There Is No War On Drugs
Drug War? HSBC admitted to laundering billions of dollars for Colombian and Mexican drug cartels (among others) and violating a host of important banking laws (from the Bank Secrecy Act to the Trading With the Enemy Act). This resulted in a “record” financial settlement of $1.9 billion, which is about five weeks of income for the bank.
Push It to the Limit
For clarity’s sake, drug dealers would deposit hundreds of thousands of dollars in cash, in a single day, into a single account, using boxes designed to fit the precise dimensions of the HSBC teller windows Scarface style. Specially designed boxes filled with cash to be deposited is not shady.
However, you can’t put HSBC leaders in jail. Those guys are role models, beacons of society, important cogs in the global financial system. Drugs aren’t that bad.
War on Drugs?
War can be defined as an organized and often prolonged conflict that is carried out by states or non-state actors.
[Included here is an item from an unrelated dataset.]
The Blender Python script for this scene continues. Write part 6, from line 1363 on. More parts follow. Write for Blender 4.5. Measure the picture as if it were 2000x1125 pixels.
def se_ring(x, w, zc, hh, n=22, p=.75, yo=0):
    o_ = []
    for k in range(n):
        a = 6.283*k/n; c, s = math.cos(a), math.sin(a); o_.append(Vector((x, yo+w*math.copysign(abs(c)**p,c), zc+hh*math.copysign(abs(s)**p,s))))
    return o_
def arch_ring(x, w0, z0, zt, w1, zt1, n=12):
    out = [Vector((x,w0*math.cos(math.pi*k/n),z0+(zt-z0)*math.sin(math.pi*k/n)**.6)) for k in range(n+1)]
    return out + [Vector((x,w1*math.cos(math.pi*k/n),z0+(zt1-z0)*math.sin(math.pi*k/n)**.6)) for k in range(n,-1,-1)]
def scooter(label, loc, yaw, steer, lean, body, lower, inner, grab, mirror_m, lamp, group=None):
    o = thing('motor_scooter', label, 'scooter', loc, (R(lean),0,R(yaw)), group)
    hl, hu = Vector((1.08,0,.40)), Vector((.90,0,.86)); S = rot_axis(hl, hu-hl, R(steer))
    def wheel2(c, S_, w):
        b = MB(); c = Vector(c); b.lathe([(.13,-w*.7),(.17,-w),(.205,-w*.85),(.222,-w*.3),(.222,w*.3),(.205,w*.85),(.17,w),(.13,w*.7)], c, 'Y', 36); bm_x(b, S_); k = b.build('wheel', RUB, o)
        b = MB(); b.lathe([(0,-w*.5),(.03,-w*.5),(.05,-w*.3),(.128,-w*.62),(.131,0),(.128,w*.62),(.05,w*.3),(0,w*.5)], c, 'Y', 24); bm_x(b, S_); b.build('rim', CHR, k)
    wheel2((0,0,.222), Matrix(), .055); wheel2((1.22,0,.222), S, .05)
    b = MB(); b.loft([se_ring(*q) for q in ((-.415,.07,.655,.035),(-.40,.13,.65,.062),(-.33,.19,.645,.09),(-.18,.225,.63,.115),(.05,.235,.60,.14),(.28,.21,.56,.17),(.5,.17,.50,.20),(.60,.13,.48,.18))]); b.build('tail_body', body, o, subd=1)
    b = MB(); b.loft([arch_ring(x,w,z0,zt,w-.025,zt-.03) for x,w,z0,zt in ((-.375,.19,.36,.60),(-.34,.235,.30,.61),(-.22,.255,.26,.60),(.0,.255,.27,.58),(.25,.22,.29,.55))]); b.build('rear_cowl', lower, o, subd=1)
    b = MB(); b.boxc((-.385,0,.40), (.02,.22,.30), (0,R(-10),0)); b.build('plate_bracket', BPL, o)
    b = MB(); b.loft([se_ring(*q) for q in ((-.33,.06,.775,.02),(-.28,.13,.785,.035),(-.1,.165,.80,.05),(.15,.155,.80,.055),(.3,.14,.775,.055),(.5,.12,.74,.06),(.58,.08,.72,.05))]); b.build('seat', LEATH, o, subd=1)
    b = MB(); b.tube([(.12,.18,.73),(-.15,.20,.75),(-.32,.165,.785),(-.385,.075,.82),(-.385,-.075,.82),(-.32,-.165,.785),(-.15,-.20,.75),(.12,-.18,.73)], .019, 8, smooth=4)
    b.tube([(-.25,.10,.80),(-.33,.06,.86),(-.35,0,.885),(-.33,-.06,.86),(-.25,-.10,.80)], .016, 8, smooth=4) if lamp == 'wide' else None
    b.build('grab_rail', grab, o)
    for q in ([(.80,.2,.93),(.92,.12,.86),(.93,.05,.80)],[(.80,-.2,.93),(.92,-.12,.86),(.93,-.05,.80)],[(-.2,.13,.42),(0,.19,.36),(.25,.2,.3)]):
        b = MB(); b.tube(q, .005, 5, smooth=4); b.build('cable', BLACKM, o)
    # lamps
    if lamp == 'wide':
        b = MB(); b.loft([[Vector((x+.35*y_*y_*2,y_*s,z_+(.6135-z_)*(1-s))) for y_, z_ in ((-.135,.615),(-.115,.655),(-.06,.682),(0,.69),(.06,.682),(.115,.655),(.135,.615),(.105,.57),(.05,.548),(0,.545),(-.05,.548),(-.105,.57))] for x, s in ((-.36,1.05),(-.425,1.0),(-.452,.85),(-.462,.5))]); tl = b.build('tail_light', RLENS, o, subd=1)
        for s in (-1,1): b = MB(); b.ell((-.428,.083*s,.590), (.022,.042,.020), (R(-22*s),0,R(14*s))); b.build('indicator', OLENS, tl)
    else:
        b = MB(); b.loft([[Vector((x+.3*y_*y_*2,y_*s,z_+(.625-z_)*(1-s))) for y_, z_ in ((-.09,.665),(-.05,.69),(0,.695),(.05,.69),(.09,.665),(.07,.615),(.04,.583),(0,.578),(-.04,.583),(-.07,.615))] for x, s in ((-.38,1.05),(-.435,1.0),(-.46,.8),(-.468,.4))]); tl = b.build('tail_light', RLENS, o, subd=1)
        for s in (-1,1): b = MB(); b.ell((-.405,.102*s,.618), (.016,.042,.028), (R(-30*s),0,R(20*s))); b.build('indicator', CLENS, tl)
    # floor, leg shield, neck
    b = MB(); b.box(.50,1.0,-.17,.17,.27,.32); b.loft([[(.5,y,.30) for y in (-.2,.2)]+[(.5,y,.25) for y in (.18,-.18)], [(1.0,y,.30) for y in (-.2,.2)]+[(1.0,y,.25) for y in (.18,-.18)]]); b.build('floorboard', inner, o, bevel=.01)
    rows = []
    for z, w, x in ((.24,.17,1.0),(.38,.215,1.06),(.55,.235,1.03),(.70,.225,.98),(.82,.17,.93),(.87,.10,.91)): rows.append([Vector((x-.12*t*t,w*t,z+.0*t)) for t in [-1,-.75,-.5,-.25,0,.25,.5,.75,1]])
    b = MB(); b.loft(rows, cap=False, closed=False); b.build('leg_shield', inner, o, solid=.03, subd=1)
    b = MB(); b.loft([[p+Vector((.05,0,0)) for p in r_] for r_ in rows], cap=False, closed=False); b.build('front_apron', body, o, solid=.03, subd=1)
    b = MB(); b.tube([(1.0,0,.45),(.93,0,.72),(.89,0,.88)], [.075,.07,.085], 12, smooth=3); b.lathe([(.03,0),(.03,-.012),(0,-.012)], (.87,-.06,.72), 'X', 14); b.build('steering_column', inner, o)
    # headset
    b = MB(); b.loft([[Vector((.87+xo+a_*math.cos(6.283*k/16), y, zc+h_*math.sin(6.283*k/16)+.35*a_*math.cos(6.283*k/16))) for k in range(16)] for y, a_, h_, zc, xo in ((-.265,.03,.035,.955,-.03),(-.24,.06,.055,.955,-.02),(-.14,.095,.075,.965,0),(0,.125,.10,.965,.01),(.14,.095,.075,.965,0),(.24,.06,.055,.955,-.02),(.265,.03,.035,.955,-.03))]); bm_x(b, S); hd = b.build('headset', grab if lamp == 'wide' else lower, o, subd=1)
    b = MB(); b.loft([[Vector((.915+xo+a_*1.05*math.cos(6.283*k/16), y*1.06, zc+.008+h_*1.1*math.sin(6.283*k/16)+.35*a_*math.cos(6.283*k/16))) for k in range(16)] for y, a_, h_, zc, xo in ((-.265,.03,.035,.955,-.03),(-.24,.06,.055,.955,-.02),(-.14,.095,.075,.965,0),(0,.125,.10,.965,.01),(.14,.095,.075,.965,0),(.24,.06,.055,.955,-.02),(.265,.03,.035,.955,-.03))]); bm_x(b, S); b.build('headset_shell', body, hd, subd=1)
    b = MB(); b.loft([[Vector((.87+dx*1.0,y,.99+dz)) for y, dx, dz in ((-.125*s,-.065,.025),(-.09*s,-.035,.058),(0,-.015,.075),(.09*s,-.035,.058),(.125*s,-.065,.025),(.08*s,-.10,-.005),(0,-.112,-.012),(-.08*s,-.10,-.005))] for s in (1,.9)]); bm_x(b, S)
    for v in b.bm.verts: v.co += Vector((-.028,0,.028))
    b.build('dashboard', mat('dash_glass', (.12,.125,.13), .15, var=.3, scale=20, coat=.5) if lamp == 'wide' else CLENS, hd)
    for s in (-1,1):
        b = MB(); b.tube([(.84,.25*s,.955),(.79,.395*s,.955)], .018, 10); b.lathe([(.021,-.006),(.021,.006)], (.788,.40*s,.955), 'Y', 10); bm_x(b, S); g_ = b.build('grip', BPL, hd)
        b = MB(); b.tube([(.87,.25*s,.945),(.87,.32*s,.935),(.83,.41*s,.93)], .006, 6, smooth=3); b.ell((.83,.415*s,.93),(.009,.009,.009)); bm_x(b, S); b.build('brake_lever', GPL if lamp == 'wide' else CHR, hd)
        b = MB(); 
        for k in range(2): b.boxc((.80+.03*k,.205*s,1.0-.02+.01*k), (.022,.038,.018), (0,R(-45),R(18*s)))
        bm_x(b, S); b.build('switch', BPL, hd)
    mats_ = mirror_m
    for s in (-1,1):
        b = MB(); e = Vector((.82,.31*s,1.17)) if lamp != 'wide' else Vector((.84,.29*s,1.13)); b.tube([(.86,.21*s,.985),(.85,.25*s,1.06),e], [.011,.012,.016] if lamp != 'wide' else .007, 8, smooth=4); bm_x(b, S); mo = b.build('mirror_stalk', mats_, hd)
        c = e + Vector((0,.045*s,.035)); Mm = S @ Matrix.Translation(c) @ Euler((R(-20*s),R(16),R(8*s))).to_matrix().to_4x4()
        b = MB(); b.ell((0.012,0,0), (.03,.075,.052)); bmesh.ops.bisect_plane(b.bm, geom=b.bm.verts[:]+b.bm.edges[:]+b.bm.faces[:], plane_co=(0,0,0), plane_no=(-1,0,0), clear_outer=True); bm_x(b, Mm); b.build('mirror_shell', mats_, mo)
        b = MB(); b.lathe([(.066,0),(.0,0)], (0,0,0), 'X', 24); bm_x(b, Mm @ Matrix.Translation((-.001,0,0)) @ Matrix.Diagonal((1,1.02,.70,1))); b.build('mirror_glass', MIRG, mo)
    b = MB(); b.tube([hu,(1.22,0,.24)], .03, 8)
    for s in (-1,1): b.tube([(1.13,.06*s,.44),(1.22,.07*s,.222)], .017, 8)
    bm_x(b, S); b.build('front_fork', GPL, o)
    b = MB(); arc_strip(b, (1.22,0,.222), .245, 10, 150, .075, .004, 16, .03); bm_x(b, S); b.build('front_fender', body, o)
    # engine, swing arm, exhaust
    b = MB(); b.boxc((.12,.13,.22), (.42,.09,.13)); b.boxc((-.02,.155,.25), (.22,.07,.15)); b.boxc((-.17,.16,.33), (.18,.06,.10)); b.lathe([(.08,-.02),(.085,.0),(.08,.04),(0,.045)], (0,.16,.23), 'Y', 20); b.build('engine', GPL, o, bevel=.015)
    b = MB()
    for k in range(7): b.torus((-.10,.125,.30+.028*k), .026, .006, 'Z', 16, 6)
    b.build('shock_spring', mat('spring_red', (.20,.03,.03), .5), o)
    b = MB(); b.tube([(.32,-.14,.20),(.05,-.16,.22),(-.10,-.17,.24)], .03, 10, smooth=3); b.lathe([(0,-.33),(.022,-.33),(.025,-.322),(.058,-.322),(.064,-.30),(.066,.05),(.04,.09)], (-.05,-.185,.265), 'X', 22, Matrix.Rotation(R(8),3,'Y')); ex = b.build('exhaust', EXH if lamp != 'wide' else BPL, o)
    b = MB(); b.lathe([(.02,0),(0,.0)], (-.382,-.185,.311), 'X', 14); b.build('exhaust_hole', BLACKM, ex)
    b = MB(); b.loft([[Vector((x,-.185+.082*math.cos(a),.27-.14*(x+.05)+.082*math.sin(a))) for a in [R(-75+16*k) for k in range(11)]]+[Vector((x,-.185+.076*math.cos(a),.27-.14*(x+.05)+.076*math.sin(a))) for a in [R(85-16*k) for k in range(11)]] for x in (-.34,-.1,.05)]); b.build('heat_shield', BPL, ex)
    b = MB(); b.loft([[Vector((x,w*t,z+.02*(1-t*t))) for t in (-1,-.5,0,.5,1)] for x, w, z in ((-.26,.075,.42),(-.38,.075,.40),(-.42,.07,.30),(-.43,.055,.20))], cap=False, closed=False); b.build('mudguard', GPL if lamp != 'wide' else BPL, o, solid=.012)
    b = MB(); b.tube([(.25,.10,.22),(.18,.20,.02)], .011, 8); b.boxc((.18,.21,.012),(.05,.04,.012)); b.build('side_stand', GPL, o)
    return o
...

The set of techniques used by a group to carry out war is known as warfare.
Modern military science recognizes seven different types of warfare. I don’t see how the “drug war” fits into any of them.
Chemical warfare involves the intentional use of chemicals in combat. It does not apply here.
Nuclear warfare is when nuclear weapons are the primary, or a major, method of coercing the capitulation of the other side, as opposed to a supporting tactical or strategic role in a conventional conflict. It does not apply here.
Asymmetric warfare is between two populations of drastically different levels of military capability or size. Asymmetric conflicts often result in guerrilla tactics being used to overcome the sometimes vast gaps in technology and force size. No one is bigger than the federal government, but HSBC didn’t have to use guerilla tactics. They just whipped out their checkbook.
Civil war is where the forces in conflict belong to the same nation or political entity and are vying for control of or independence from that nation or political entity. Here it seems control is being shared by the government and the drug banks and rather than independence, the banks seek symbiosis.
Globalizing war extends beyond the national or regional boundaries of the immediate combatants to have implications for the whole planet. The message has been sent to the international community that drug banking will be met with a fine of roughly a month’s revenue.
Conventional warfare is an attempt to reduce the enemy’s capability through open battle. The message has been sent that drug banks will not be battled very hard.
Unconventional warfare, the opposite of conventional warfare, is an attempt to achieve military victory through acquiescence, capitulation, or clandestine support for one side of an existing conflict. I would be ready to say this is where the War on Drugs fits, but if we are acquiescing, capitulating, and clandestinely supporting drug financiers and bankers, how exactly are we fighting against drugs?
Skirmish on Drugs
For non-titans of banking, interacting with a law enforcement officer, if you happen to be connected in any way with drugs, is a preposterous, outsized criminal penalty. Here in New York, one out of every seven cases that ends up in court is a marijuana case. If billion dollar drug bankers and financiers are essentially emancipated for their actions, but minor possession offenses are meted out with major penalties, that doesn’t sound like a war on drugs. That’s more like a skirmish on drugs.